L’épreuve la plus dramatique qui nous guette aujourd’hui serait-elle la perte d’un téléphone portable? C’est ce que suggère la lecture de «Service clientèle», de Benoît Duteurtre. Le jeune auteur français, dont on avait déjà vanté les mérites ici, décrit dans son dernier livre une nouvelle forme de descente aux enfers.
Et dire que, sans cette lecture, j’aurais peut-être craqué! Une panne de voiture en rase-campagne et un important rendez-vous manqué avaient presque eu raison de ma détermination à vivre sans téléphone mobile. Merci à Duteurtre d’avoir su m’éviter le pire.
Son héros, un jeune quadra, journaliste et célibataire, reçoit pour Noël un portable extrêmement perfectionné. Il raconte. «Où que je sois dans le monde, je pouvais désormais me distraire grâce à une quantité de jeux électroniques, commander des taxis, envoyer ma photo, appeler la météo et accéder — via internet — aux milliards d’informations utiles pour ne pas se perdre dans l’existence».
Deux mois plus tard, l’oubli de ce précieux cadeau, sur le siège d’un taxi, précipitera son propriétaire dans de terribles épreuves. Incapable de rester suspendu face au vide, il tente de remplacer l’appareil. Commence alors pour lui un long périple, «l’Odyssée, mais beaucoup moins pittoresque».
«Cet appel vous sera facturé 83 centimes d’euro par minute. Veuillez taper sur la touche étoile… ». Médusé, il découvre que son temps d’attente s’est transformé en source de profits pour les opérateurs. Personne ne peut rien pour lui. Il se sent pris dans un vaste complot.
Sa carte bancaire lui joue des tours, il oublie le code de son immeuble, son ordinateur tombe en panne, on lui facture des abonnements non sollicités. Au fil de ces dysfonctionnements informatiques, notre héros découvre des entreprises dont la devise commune pourrait se résumer ainsi: vendre le plus possible avec le minimum de suivi.
Quittant, l’espace d’une page, la description minutieuse des tortures de son personnage, Duteurtre avance une explication.
Jusqu’à la chute du mur de Berlin, écrit-il, le capitalisme opposait son efficacité à la lourdeur de la bureaucratie communiste: la logique du marché à celle des files d’attente. Depuis, le capitalisme a gagné partout et le consommateur est redevenu son obligé, alors que la pub fait miroiter l’infini des plaisirs pour un prix modique.
Résultat, des caisses d’hypermarchés aux péages autoroutiers, des halls d’aéroports aux guichets d’ex-services-publics-privatisés, partout il faut attendre. «Nous assistons à la réintroduction des files d’attente communistes en pays capitaliste», dénonce-t-il avec un humour grinçant.
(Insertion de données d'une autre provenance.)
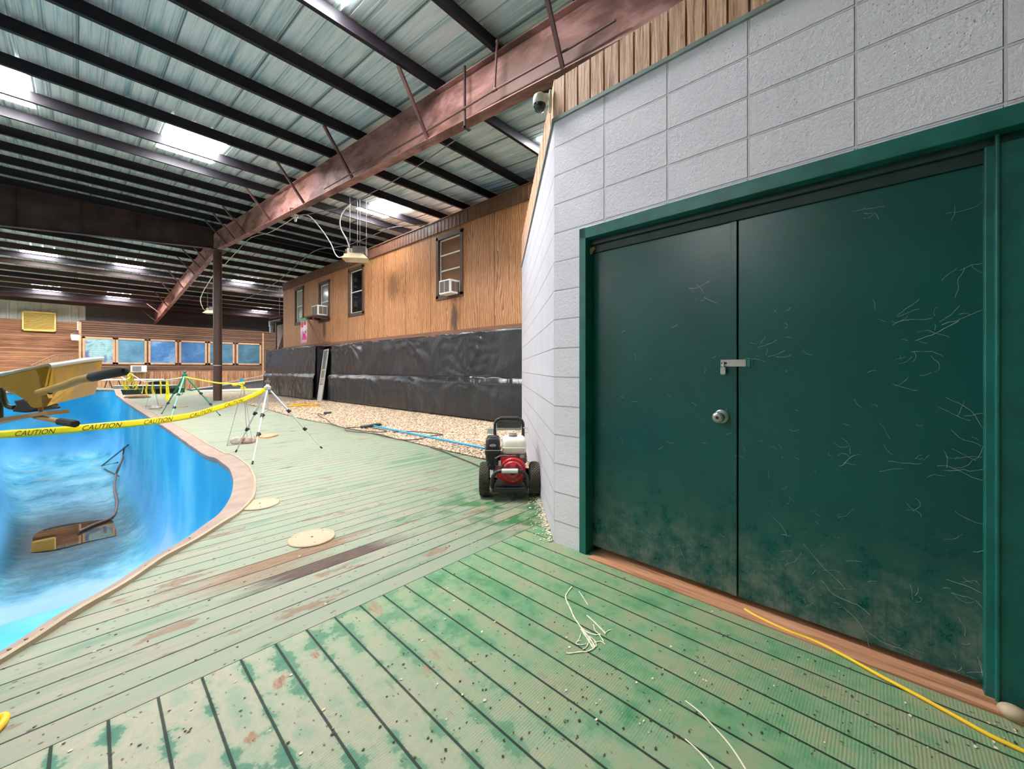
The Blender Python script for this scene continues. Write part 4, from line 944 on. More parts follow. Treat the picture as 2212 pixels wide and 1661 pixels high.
hose('white_pipe',[onX(932,500,6.38),onX(931,486,6.38),onX(930,485,6.3),onX(871,489,5.4)],.014,MAT['offwhite'],'short white pipe elbowing off the fascia of the plywood building','pipe',rom=2)
hose('thin_pipe',[onX(871,489,5.4),onX(838,494,5.4),onX(752,530,5.2),onX(690,538,5.1),onX(660,556,5.1),onX(618,593,5.1),onX(580,621,5.1),onX(520,651,5.1)],.010,MAT['heatbox'],'thin grey pipe crossing under the roof behind the nearer hanging heater','pipe',rom=2)
hose('roof_cable',[onX(466,585,3.95),onX(448,615,4.0),onX(438,632,4.1),onX(433,650,4.2),at(440,668,22.4),at(448,672,22.5)],.016,MAT['offwhite'],'pale cable looping down to the far hanging heater by the round post','cable')
# ================================================================== deck fittings
for k,(px,py,r,lab) in enumerate(((674,1163,.155,'round cream skimmer lid on the deck beside the rotted boards'),(561,1090,.158,'round cream skimmer lid on the deck close to the pool coping'))):
    p=gp(px,py); t=thing('skimmer_lid',lab,'lid',p,0,'round skimmer lids'); T=Matrix.Translation(p)
    obj('cover',MB().lathe([(.0,.012),(r-.03,.012),(r-.027,.0105),(r-.022,.0105),(r-.019,.013),(r-.006,.012),(r,.007),(r,.001)],T,48),MAT['lid'],t,smooth=25)
    mb=MB().lathe([(.008,.0115),(.008,.0135),(.0,.0135)],T,10,False)
    obj('finger_hole',mb,MAT['flake_dark'],t)
    for a in (.5,2.4,4.5): obj('screw',MB().lathe([(.005,.0118),(.004,.0138),(.0,.014)],Matrix.Translation(p+Vector((math.cos(a)*r*.72,math.sin(a)*r*.72,0))),8,False),MAT['rockbrown'],t)
# yellow cord from under the door
cp=[(1608,1316),(1640,1334),(1700,1362),(1760,1385),(1830,1420),(1900,1459),(1980,1501),(2060,1545),(2140,1589),(2212,1623),(2330,1680)]
tag(obj('extension_cord',MB().tube(cat_rom([gp(x,y,.007) for x,y in cp],6),.0068,10),MAT['cord'],smooth=True),'bright yellow cord coming out from under the green double doors','cord')
tag(obj('extension_cord',MB().tube(cat_rom([gp(x,y,.012) for x,y in ((-60,1640),(-10,1580),(6,1562),(11,1548),(-6,1552),(-70,1600))],6),[.012]*31,10),MAT['cord'],smooth=True),'loop of thick yellow cord at the lower left edge of the photo','cord')
# coil of cord on the gravel
mb=MB(); cc=gp(655,876,.03); 
for k in range(9):
    pts=[]; r=.5-.03*k+.03*random.random()
    for j in range(28):
        t=2*math.pi*j/28; pts.append(cc+RGT*(r*1.0*math.cos(t)+.05*math.sin(k*3))+FWD*(r*.7*math.sin(t)+.05*math.cos(k*2))+Vector((0,0,.012*k*.5+.012*math.sin(3*t+k))))
    mb.tube(pts,.011,7,closed=True)
tag(obj('coiled_cord',mb,MAT['cordold'],smooth=True),'coil of dull yellow cord lying on the gravel in front of the screen door','cord')
# dark pressure hose
hp=[(712,889),(700,896),(687,893),(690,899),(706,906),(716,915),(740,923),(770,929),(812,933),(835,932),(826,928),(790,923),(752,924),(746,929),(760,932),(820,938),(860,949),(900,949),(935,941),(957,939),(940,936),(890,932),(850,933)]
t=thing('pressure_hose','thin dark hose looping over the gravel edge behind the pressure washer','hose',gp(840,940))
obj('hose_line',MB().tube(cat_rom([gp(x,y,.034) for x,y in hp],6),.0095,8),MAT['hose'],t,smooth=True)
obj('hose_line',MB().tube(cat_rom([gp(x,y,.014) for x,y in ((930,966),(958,975),(990,988),(1020,1000),(1040,1008),(1052,1003))],6),.0085,8),MAT['hose'],t,smooth=True)
obj('spray_gun',MB().tube([gp(700,892,.05),gp(716,891,.06)],[.03,.022],10),MAT['black'],t,smooth=True)
# brush with a blue pole
a=gp(808,920,.05); b=gp(1048,968,.04); t=thing('pool_brush','long blue pole brush lying on the gravel edge','brush',(a+b)/2)
obj('pole',MB().tube([a,b],.0165,12),MAT['bluepole'],t,smooth=True)
p,q=gp(781,923,.04),gp(820,916,.05); d=(q-p).normalized(); n=Vector((-d.y,d.x,0))
obj('brush_head',MB().bar(p,q,.12,.05),MAT['black'],t,bevel=.015); obj('bristles',MB().bar(p-n*.02-Vector((0,0,.018)),q-n*.02-Vector((0,0,.018)),.1,.03),MAT['rubber'],t)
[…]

Seule y échappe la nomenklatura aisée qui peut payer le maximum, déléguer les démarches pénibles ou s’offrir la business class.
Dans les stations suisses de ski, des initiatives originales viennent illustrer cette thèse. Depuis cet hiver, les propriétaires d’une GraubündenCard, payée trente francs, sont dispensés des files d’attente aux caisses des remontées mécaniques grisonnes. Pareil à Verbier, Nendaz, Crans-Montana et Villars.
Une nomenklatura des neiges se constitue.
Dans sa fable, Benoît Duteurtre n’évoque jamais, avec nostalgie, l’époque des agendas en cuir, des téléphones muraux ou autres vestiges d’une époque révolue. Il se contente de sourire de notre techno-dépendance, comme dans cette scène où son héros conteste la facture d’un service qu’il n’avait jamais demandé. A l’autre bout du fil, l’employée est catégorique: un célibataire de quarante ans qui n’adopte pas une connexion à haut débit est «quelqu’un qui a renoncé à toute ambition».
A n’en pas douter, les scènes désopilantes de «Service clientèle» me reviendront à l’esprit quand j’aurai à repousser les offres des opérateurs. Car c’est décidé, je vais continuer à me passer d’un téléphone mobile. Pour les mêmes raisons que j’expliquais ici.